We are totally dependent on technology in the newsroom.
At no time was that quite so apparent as during the massive windstorm on Dec. 20. When the power went out at the Cowichan Valley Citizen offices in Duncan, I was two pages away from sending the paper to press. All of a sudden, there was absolutely nothing I could do. All of our computers were as useful as doorstops — actually, doorstops are efficient for their purpose, while the hunk of metal and plastic that makes up a desktop computer when the power goes out is not. All hail doorstops.
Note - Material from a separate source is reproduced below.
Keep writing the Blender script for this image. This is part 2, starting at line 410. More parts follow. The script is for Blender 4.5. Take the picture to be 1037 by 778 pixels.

It was immensely frustrating. We hauled out our smart phones, and one person in the office had a laptop with some battery that we managed to use to cobble together ongoing storm coverage to send out to everyone else whose power had gone out and were desperately looking for some answers on their phones. A phone call to our sister paper’s Nanaimo office, which still had the lights on, eventually got the paper out — on time, mostly — but we were stymied by the fact that the printing press in Ladysmith was non-functional because their power was also down.
It’s amazing how powerless (pun intended) we all are without electricity. We use it pretty much every minute of every day in the modern newsroom. Oh, we have those ubiquitous smart phones, but even they lose function if not plugged in at some point.
It got me thinking about a story I’d read about journalists in Japan and how they functioned following the devastating earthquake and tsunami there in 2011. I have nothing but admiration for how they literally put pen to paper, laboriously copying out a small newspaper by hand so that people would have some place they could find out something about what was happening to them. The paper book, or physical newspaper, really is still the ultimate mobile device.
Driving home from the office on the afternoon of Dec. 20 was tense. Roads were closed, and the trees were still thrashing in the wind, with branches coming down all around my car. My particular detour was a scary winding two-lane, with trees on either side, that was miraculously still passable. The night was a chilly and dark one. My window on the outside world (BC Hydro’s outage map) was my smart phone, whose charger I had forgotten at the office, left on my desk, invisible in the pitch dark room where the reporters live.
What would we do if the outage had lasted longer, the damage more devastating, like it could be in the case of an earthquake? At the Citizen we’ll be sure to have pen and paper handy if that’s what it takes. What are your disaster plans?